--- Goal ---
Copy out the listing that follows, exactly, without its pictures.

--- Data excerpt ---
^^^^
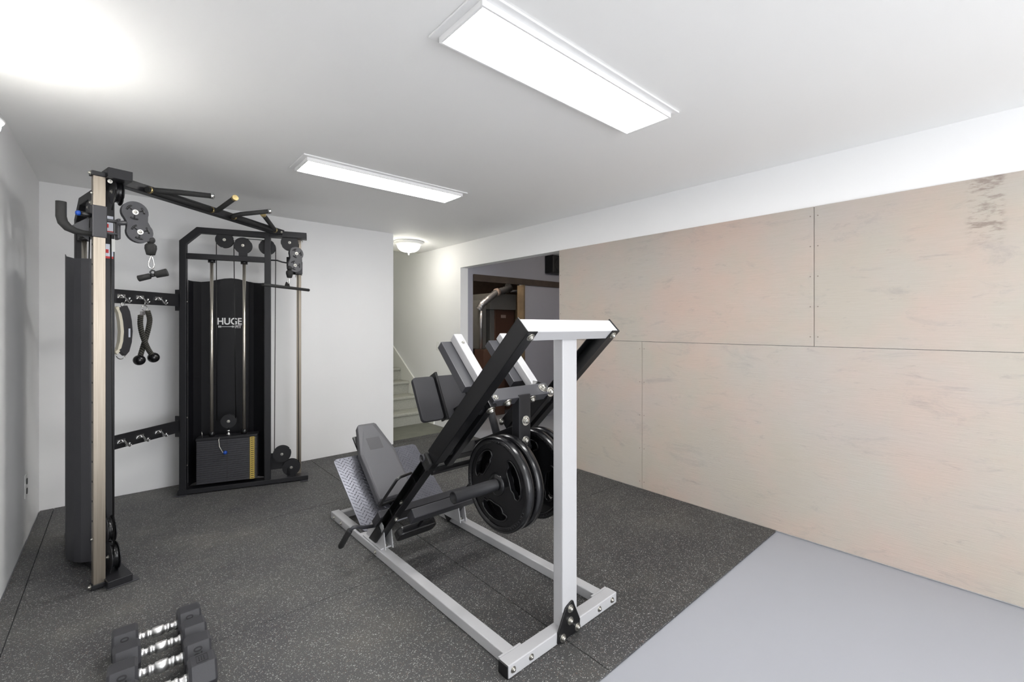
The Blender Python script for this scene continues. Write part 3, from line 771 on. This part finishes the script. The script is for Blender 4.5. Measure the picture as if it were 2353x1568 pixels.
for x in (1.082, 1.789): MB().box((x, 1.277, z0+.001), (x+.006, 1.329, z1-.001), W).build('end_cap', BK, lp, bevel=.002)
for x0_, x1_ in ((1.122, 1.177), (mx(1.177), mx(1.122))):
    MB().box((x0_, 1.331, z0), (x1_, 3.16, z1-.004), W).build('base_rail', WH, lp, bevel=.004)
    MB().box((x0_-.03, 1.331, z0+.01), (x1_+.03, 1.341, z1), W).build('rail_flange', WH, lp, bevel=.002)
MB().box((1.177, 3.09, z0), (mx(1.177), 3.14, z1-.006), W).build('rear_crossbar', WH, lp, bevel=.004)
MB().prism([(1.275, z1-.002), (1.275, 1.298), (1.33, 1.353), (1.33, z1-.002)], 1.396, 1.491, lambda u, v, t: W((t, u, v))).build('upright', WH, lp, bevel=.005)
poly = [(1.449, .165), (1.420, .155), (1.407, .148), (1.360, .066), (1.358, .019), (1.500, .018), (1.503, .064), (1.474, .125), (1.457, .163)]
pl = MB().prism(poly, 1.267, 1.2749, lambda u, v, t: W((u, t, v))).build('anchor_plate', BK, lp, bevel=.002)
for x, z in ((1.435, .138), (1.435, .086), (1.483, .038), (1.387, .034)): bolt((x, 1.267, z), (0, -1, 0), .0115, pl)
for x in (1.112, 1.208, 1.651, 1.75): bolt((x, 1.275, .040), (0, -1, 0), .0085)
for y in (3.10, 2.98, 2.47): bolt((1.122, y, .036), (-1, 0, 0), .0085)
# rails
for sgn in (0, 1):
    X = (lambda x: x) if sgn == 0 else mx
    def bx(mb_, x0_, x1_, a0, a1, b0, b1): 
        xs = sorted((X(x0_), X(x1_))); mb_.box((xs[0], a0, b0), (xs[1], a1, b1), S)
    mb = MB(); bx(mb, 1.139, 1.144, -.072, .845, 1.800, 1.881); bx(mb, 1.139, 1.194, -.072, .845, 1.800, 1.805); bx(mb, 1.139, 1.194, -.062, .845, 1.876, 1.881)
    ur = mb.build('slide_rail', BK, lp, bevel=.0012)
    mb = MB(); bx(mb, 1.187, 1.192, .93, 1.805, 1.822, 1.883); bx(mb, 1.139, 1.192, .93, 1.805, 1.822, 1.827); bx(mb, 1.139, 1.192, .93, 1.805, 1.878, 1.883)
    bx(mb, 1.145, 1.19, .80, .95, 1.815, 1.872)
    lr = mb.build('lower_rail', BK, lp, bevel=.0012)
    mb = MB(); bx(mb, 1.150, 1.187, 1.08, 1.085, 1.83, 1.876); mb.nx(); bx(mb, 1.141, 1.146, 1.42, 1.426, 1.80, 1.882); mb.nx(); bx(mb, 1.139, 1.143, 1.62, 1.81, 1.822, 1.883); mb.build('rail_gusset', BK, lr)
    # pivot tube
    c = V(X(1.10), 1.959, .691); xs = X(1.122), X(1.19)
    o = MB().tube([W((xs[0], 1.959, .691)), W((xs[1], 1.959, .691))], .0175, 20, cap=False).build('pivot_tube', M['shroud'], lp, solid=.004)
    mb = MB(); bx(mb, 1.19, 1.24, .80, .96, 1.79, 1.84) if False else None
    mb = MB(); bx(mb, 1.13, 1.19, .862, .925, 1.815, 1.885); mb.build('stop_block', M['grip'], lp, bevel=.006)
    boltS((X(1.170), -.045, 1.800), (0, 0, -1), .012)
    boltS((X(1.160), .895, 1.885), (0, 0, 1), .009); boltS((X(1.170), 1.45, 1.822), (0, 0, -1), .010)
    bolt((X(1.187), 2.28, .36), (-1 if sgn == 0 else 1, 0, 0), .010, lr) if sgn == 0 else None
    # bracket to the base
    mb = MB(); mb.prism([(2.40, z1-.004), (2.66, z1-.004), (2.62, .13), (2.50, .235), (2.43, .19)], min(X(1.15), X(1.156)), max(X(1.15), X(1.156)), lambda u, v, t: W((t, u, v))); mb.nx()
    mb.prism([(2.40, z1-.004), (2.66, z1-.004), (2.62, .13), (2.50, .235), (2.43, .19)], min(X(1.196), X(1.202)), max(X(1.196), X(1.202)), lambda u, v, t: W((t, u, v)))
    mb.build('rail_bracket', WH, lp, bevel=.002)
    mb = MB(); mb.box((min(X(1.13), X(1.20)), 2.42, z1-.004), (max(X(1.13), X(1.20)), 2.66, z1+.004), W); mb.build('foot_plate', WH, lp, bevel=.002)
    bolt((X(1.17), 2.44, z1+.004), (0, 0, 1), .009)
MB().box((1.144, -.068, 1.8055), (mx(1.144), -.016, 1.8755), S).build('top_crossbar', WH, lp, bevel=.003)
MB().box((1.19, .955, 1.812), (mx(1.19), .985, 1.836), S).build('cross_brace', BK, lp, bevel=.003)
MB().box((1.17, .955, 1.8365), (1.29, .988, 1.848), S).build('cross_brace', BK, lp, bevel=.002)
MB().box((1.192, 1.292, 1.738), (mx(1.192), 1.368, 1.793), S).build('seat_support_tube', M['shroud'], lp, bevel=.006)
MB().prism(rrect(1.165, 1.455, 1.41, 1.545, .03), 1.728, 1.775, lambda u, v, t: S((u, v, t))).build('lower_pad', M['gloss'], lp, bevel=.008)
MB().box((1.28, 1.38, 1.738), (1.33, 1.50, 1.755), S).build('pad_bracket', BK, lp, bevel=.002)
MB().box((1.125, 1.532, 1.8835), (mx(1.125), 1.648, 1.925), S).build('foot_crossmember', M['shroud'], lp, bevel=.003)
# checker plate
pa, pb = V(0, 2.70, .062), V(0, 3.20, .402); pd = (pb-pa).normalized(); pn = V(0, -pd.z, pd.y); LP = (pb-pa).length
FP = lambda p: W((p[0], pa.y+pd.y*p[1]+pn.y*p[2], pa.z+pd.z*p[1]+pn.z*p[2]))
mb = MB(); mb.prism(rrect(1.151, 0, 1.80, LP, .03), -.005, 0, lambda u, v, t: FP((u, v, t)))
i = 0
y = .018
while y < LP-.012:
    x = 1.165 + (0.0 if i % 2 else .0155); j = 0
    while x < 1.79:
        a = PI/4 if (j % 2) else -PI/4
        u = V(math.cos(a), math.sin(a), 0); w = V(-u.y, u.x, 0); L_, w_ = .0105, .0040
        c = V(x, y, 0)
        bpts = [c-u*L_, c-w*w_, c+u*L_, c+w*w_]; tp = [c-u*L_*.5+V(0, 0, .0030), c+u*L_*.5+V(0, 0, .0030)]
        vb = [mb.bm.verts.new(FP(q_)) for q_ in bpts]; vt = [mb.bm.verts.new(FP(q_)) for q_ in tp]
        for f_ in ((vb[0], vb[1], vt[0]), (vb[1], vb[2], vt[1]), (vb[1], vt[1], vt[0]), (vb[2], vb[3], vt[1]), (vb[3], vb[0], vt[0]), (vb[3], vt[0], vt[1])): mb.face(list(f_))
        x += .031/1.0; j += 1
    y += .0155; i += 1
mb.build('foot_platform', M['tread'], lp)
for x in (1.25, 1.60): MB().prism([(3.10, z1-.006), (3.13, z1-.006), (3.13, .335), (3.10, .312)], x, x+.03, lambda u, v, t: W((t, u, v))).build('platform_strut', WH, lp, bevel=.002)
MB().box((1.135, .0, -.04), (1.165, .06, -.005), FP).build('platform_bracket', BK, lp)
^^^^
--- Response to the exercise ---
The Blender Python script for this scene continues. Write part 3, from line 771 on. This part finishes the script. The script is for Blender 4.5. Measure the picture as if it were 2353x1568 pixels.
for x in (1.082, 1.789): MB().box((x, 1.277, z0+.001), (x+.006, 1.329, z1-.001), W).build('end_cap', BK, lp, bevel=.002)
for x0_, x1_ in ((1.122, 1.177), (mx(1.177), mx(1.122))):
    MB().box((x0_, 1.331, z0), (x1_, 3.16, z1-.004), W).build('base_rail', WH, lp, bevel=.004)
    MB().box((x0_-.03, 1.331, z0+.01), (x1_+.03, 1.341, z1), W).build('rail_flange', WH, lp, bevel=.002)
MB().box((1.177, 3.09, z0), (mx(1.177), 3.14, z1-.006), W).build('rear_crossbar', WH, lp, bevel=.004)
MB().prism([(1.275, z1-.002), (1.275, 1.298), (1.33, 1.353), (1.33, z1-.002)], 1.396, 1.491, lambda u, v, t: W((t, u, v))).build('upright', WH, lp, bevel=.005)
poly = [(1.449, .165), (1.420, .155), (1.407, .148), (1.360, .066), (1.358, .019), (1.500, .018), (1.503, .064), (1.474, .125), (1.457, .163)]
pl = MB().prism(poly, 1.267, 1.2749, lambda u, v, t: W((u, t, v))).build('anchor_plate', BK, lp, bevel=.002)
for x, z in ((1.435, .138), (1.435, .086), (1.483, .038), (1.387, .034)): bolt((x, 1.267, z), (0, -1, 0), .0115, pl)
for x in (1.112, 1.208, 1.651, 1.75): bolt((x, 1.275, .040), (0, -1, 0), .0085)
for y in (3.10, 2.98, 2.47): bolt((1.122, y, .036), (-1, 0, 0), .0085)
# rails
for sgn in (0, 1):
    X = (lambda x: x) if sgn == 0 else mx
    def bx(mb_, x0_, x1_, a0, a1, b0, b1): 
        xs = sorted((X(x0_), X(x1_))); mb_.box((xs[0], a0, b0), (xs[1], a1, b1), S)
    mb = MB(); bx(mb, 1.139, 1.144, -.072, .845, 1.800, 1.881); bx(mb, 1.139, 1.194, -.072, .845, 1.800, 1.805); bx(mb, 1.139, 1.194, -.062, .845, 1.876, 1.881)
    ur = mb.build('slide_rail', BK, lp, bevel=.0012)
    mb = MB(); bx(mb, 1.187, 1.192, .93, 1.805, 1.822, 1.883); bx(mb, 1.139, 1.192, .93, 1.805, 1.822, 1.827); bx(mb, 1.139, 1.192, .93, 1.805, 1.878, 1.883)
    bx(mb, 1.145, 1.19, .80, .95, 1.815, 1.872)
    lr = mb.build('lower_rail', BK, lp, bevel=.0012)
    mb = MB(); bx(mb, 1.150, 1.187, 1.08, 1.085, 1.83, 1.876); mb.nx(); bx(mb, 1.141, 1.146, 1.42, 1.426, 1.80, 1.882); mb.nx(); bx(mb, 1.139, 1.143, 1.62, 1.81, 1.822, 1.883); mb.build('rail_gusset', BK, lr)
    # pivot tube
    c = V(X(1.10), 1.959, .691); xs = X(1.122), X(1.19)
    o = MB().tube([W((xs[0], 1.959, .691)), W((xs[1], 1.959, .691))], .0175, 20, cap=False).build('pivot_tube', M['shroud'], lp, solid=.004)
    mb = MB(); bx(mb, 1.19, 1.24, .80, .96, 1.79, 1.84) if False else None
    mb = MB(); bx(mb, 1.13, 1.19, .862, .925, 1.815, 1.885); mb.build('stop_block', M['grip'], lp, bevel=.006)
    boltS((X(1.170), -.045, 1.800), (0, 0, -1), .012)
    boltS((X(1.160), .895, 1.885), (0, 0, 1), .009); boltS((X(1.170), 1.45, 1.822), (0, 0, -1), .010)
    bolt((X(1.187), 2.28, .36), (-1 if sgn == 0 else 1, 0, 0), .010, lr) if sgn == 0 else None
    # bracket to the base
    mb = MB(); mb.prism([(2.40, z1-.004), (2.66, z1-.004), (2.62, .13), (2.50, .235), (2.43, .19)], min(X(1.15), X(1.156)), max(X(1.15), X(1.156)), lambda u, v, t: W((t, u, v))); mb.nx()
    mb.prism([(2.40, z1-.004), (2.66, z1-.004), (2.62, .13), (2.50, .235), (2.43, .19)], min(X(1.196), X(1.202)), max(X(1.196), X(1.202)), lambda u, v, t: W((t, u, v)))
    mb.build('rail_bracket', WH, lp, bevel=.002)
    mb = MB(); mb.box((min(X(1.13), X(1.20)), 2.42, z1-.004), (max(X(1.13), X(1.20)), 2.66, z1+.004), W); mb.build('foot_plate', WH, lp, bevel=.002)
    bolt((X(1.17), 2.44, z1+.004), (0, 0, 1), .009)
MB().box((1.144, -.068, 1.8055), (mx(1.144), -.016, 1.8755), S).build('top_crossbar', WH, lp, bevel=.003)
MB().box((1.19, .955, 1.812), (mx(1.19), .985, 1.836), S).build('cross_brace', BK, lp, bevel=.003)
MB().box((1.17, .955, 1.8365), (1.29, .988, 1.848), S).build('cross_brace', BK, lp, bevel=.002)
MB().box((1.192, 1.292, 1.738), (mx(1.192), 1.368, 1.793), S).build('seat_support_tube', M['shroud'], lp, bevel=.006)
MB().prism(rrect(1.165, 1.455, 1.41, 1.545, .03), 1.728, 1.775, lambda u, v, t: S((u, v, t))).build('lower_pad', M['gloss'], lp, bevel=.008)
MB().box((1.28, 1.38, 1.738), (1.33, 1.50, 1.755), S).build('pad_bracket', BK, lp, bevel=.002)
MB().box((1.125, 1.532, 1.8835), (mx(1.125), 1.648, 1.925), S).build('foot_crossmember', M['shroud'], lp, bevel=.003)
# checker plate
pa, pb = V(0, 2.70, .062), V(0, 3.20, .402); pd = (pb-pa).normalized(); pn = V(0, -pd.z, pd.y); LP = (pb-pa).length
FP = lambda p: W((p[0], pa.y+pd.y*p[1]+pn.y*p[2], pa.z+pd.z*p[1]+pn.z*p[2]))
mb = MB(); mb.prism(rrect(1.151, 0, 1.80, LP, .03), -.005, 0, lambda u, v, t: FP((u, v, t)))
i = 0
y = .018
while y < LP-.012:
    x = 1.165 + (0.0 if i % 2 else .0155); j = 0
    while x < 1.79:
        a = PI/4 if (j % 2) else -PI/4
        u = V(math.cos(a), math.sin(a), 0); w = V(-u.y, u.x, 0); L_, w_ = .0105, .0040
        c = V(x, y, 0)
        bpts = [c-u*L_, c-w*w_, c+u*L_, c+w*w_]; tp = [c-u*L_*.5+V(0, 0, .0030), c+u*L_*.5+V(0, 0, .0030)]
        vb = [mb.bm.verts.new(FP(q_)) for q_ in bpts]; vt = [mb.bm.verts.new(FP(q_)) for q_ in tp]
        for f_ in ((vb[0], vb[1], vt[0]), (vb[1], vb[2], vt[1]), (vb[1], vt[1], vt[0]), (vb[2], vb[3], vt[1]), (vb[3], vb[0], vt[0]), (vb[3], vt[0], vt[1])): mb.face(list(f_))
        x += .031/1.0; j += 1
    y += .0155; i += 1
mb.build('foot_platform', M['tread'], lp)
for x in (1.25, 1.60): MB().prism([(3.10, z1-.006), (3.13, z1-.006), (3.13, .335), (3.10, .312)], x, x+.03, lambda u, v, t: W((t, u, v))).build('platform_strut', WH, lp, bevel=.002)
MB().box((1.135, .0, -.04), (1.165, .06, -.005), FP).build('platform_bracket', BK, lp)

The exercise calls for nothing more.